Michaël Fœssel, La privation de l’intime, mises en scène politique des sentiments, Paris, Éditions du Seuil, 2008, 157 p.

Depuis quelques années, les politiques nous entretiennent d'eux-mêmes, en partie pour ne plus avoir à parler de nous. De quoi ces mises en scène de l'intime, sont-elles le symptôme ? La "pipolition" n'affecte pas seulement la politique, mais l'intime lui-même qui se trouve dévalué d'être ainsi donnée à voir. L'intime désigne l'ensemble des liens qui n'existent que pour autant qu'ils sont soustraits au regard social et à son jugement. Ces liens sont le support d'expériences qui, contrairement à ce que l'on dit le plus souvent, ne sont pas sans rapport avec la démocratie. La privation de l'intime est d'abord sa "privatisation", c'est à dire sa confusion avec les propriétés du Moi. L'intime n'est pas le privé parce qu'il renvoie à des liens affectifs, amoureux, désirants où le sujet prend le risque de se perdre. On découvrira que la préservation de l'intime est aussi une manière de ne pas rabattre la démocratie sur un société de propriétaires. Michaël Fœssel interroge les ambivalences de la modernité libérale qui invente l'intime et l'identifie presque aussitôt avec le privé. De là des questions inattendues : la démocratie doit-elle être sensible pour demeurer démocratique ? L'intime peut-il figurer au rang d'idéal commun ? Dans quelle mesure l'amour est-il un sentiment politique ?
Présentation de l'éditeur

Le but de Michaël Fœssel dans ce petit essai incisif et solidement étayé est de montrer que « l’existence de liens intimes est politiquement signifiante ». L’intime, défini comme cette "arrière-boutique" dont parle Montaigne, ce lieu de retrait et de réflexion au plus intérieur de soi, est au fondement du rapport à autrui et notamment de l’amour. Or cet espace est menacé. La "pipolisation" du monde politique qui s’installe depuis quelque temps mène à un mélange des genres instable. Non seulement les hommes/femmes politiques finissent par nous parler davantage d’eux-mêmes que des problèmes en cours mais leur instrumentalisation du sentiment conduit à promouvoir un rapport marchand permanent à soi-même : il faut savoir se vendre. Et la modernité, en identifiant l’intime au privé, favorise cette confusion, le privé étant une propriété, ce qui peut faire l’objet d’un contrat, s’échanger, s’aliéner. Comme le rappelle l’auteur : « Le privé nous appartient, l’intime nous concerne. » Si l’on ajoute à cela une tendance psychologisante assez répandue qui fait de chacun son propre manager, notre moi devient un objet que l’on peut gérer selon le schéma de rationalité propre à l’Homo œconomicus. C’est ainsi que nous galvaudons notre intimité, premier lieu de notre liberté.
Thierry Jobard

A l’heure où la vie privée de personnes publiques est étalée et instrumentalisée, le philosophe Michaël Fœssel, maître de conférences à l’Université de Bourgogne, distingue le privé de « l’intime », dernier refuge de l’individualité.

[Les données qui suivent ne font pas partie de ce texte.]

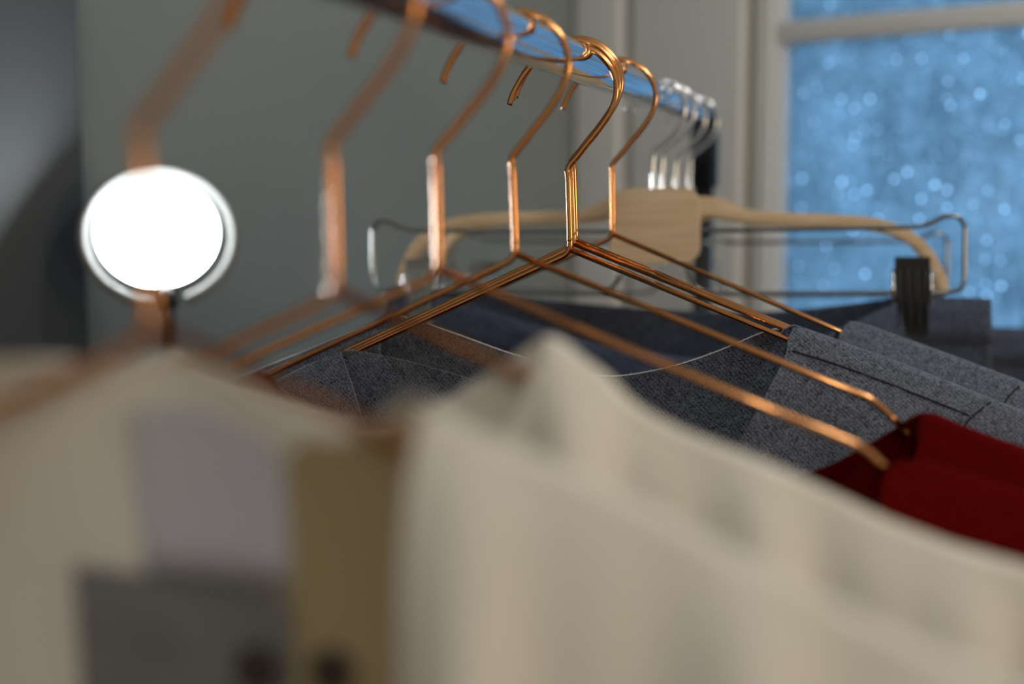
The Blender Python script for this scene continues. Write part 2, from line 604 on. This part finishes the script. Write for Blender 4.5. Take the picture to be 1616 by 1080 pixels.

Nous autres modernes, avons un rapport angoissé et angoissant à notre époque. Perte des repères, marchandisation, sentiment de vacuité… La liste est longue et ne semble pas vouloir prendre fin. Mais alors que nous reste t-il ?
« L’intime » nous répond le philosophe M. Fœssel dans son ouvrage, La Privation de l’intime. Dernier îlot de fragilité et d’authenticité dans ce monde rongé par le soupçon de facticité et d’obscénité. L’intime dès lors, doit être préservé des assauts dont notre actualité regorge : apologie du "people" , "pipolisation" du politique… Lorsque Sarkozy est au bras de sa princesse dans le monde enchanté de Marne-la-Vallée, il tente de jouer de ce pouvoir, de cette fragilité de l’intime. Pour autant, si les électeurs que nous sommes ne sont pas dupes, il y a pourtant là un certain danger. Nos démocraties néo-libérales se heurtent en effet à ce point de résistance : l’intime ne peut être réduit à cette tentative de marchandisation et d’instrumentalisation. Apologie du "Moi privé" et préservation de l’intime sont deux choses distinctes.
L’auteur nous rappelle que l’intime se donne avant tout comme "lien" entre des subjectivités, mais aussi comme force contestataire. Il se déploie dans un rapport à l’autre et instaure une distance offrant « un point de vue inédit sur le réel ». Au regard désabusé, sur l’amour par exemple, se substitue alors un regard curieux et interrogateur devant ce qui ne se laisse pas réduire à la propriété et à la maîtrise. En cela, l’intime est en effet foncièrement distinct du "privé" : il ouvre un espace où contrôle et échange se voient neutralisés. Mon intimité est ce qui me singularise. Et en ce sens, elle constitue une contestation et une résistance dans une société où l’exigence d’un contrôle de soi et de son image prend le dessus. Cet ouvrage nous prouve que la philosophie a plus que jamais son mot à dire. Par une démarche généalogique de la notion d’intime au travers de l’histoire de la pensée, Fœssel nous emmène là où quelque chose comme l’authenticité devient possible. Démarche éclairante et salvatrice.
L’auteur tout en  accomplissant ce geste, évite l’écueil réactionnaire face à une situation où déploration et aigreur trouvent un terrain fertile. Contre l’impasse moderne de la mélancolie, quoi de plus efficace que la voie ouverte par une réflexion critique ?
Nicolas Léger

Michaël Fœssel nous invite à retrouver, au delà des sphères du privé et du public, la dimension de l’intime. L’intime est irréductible à la mise en scène de soi et du privé dont les démocraties modernes sont friandes, sous la forme de la "pipolisation". Sauvegarder l’intime et son opacité, c’est aussi préserver la démocratie et sa transparence.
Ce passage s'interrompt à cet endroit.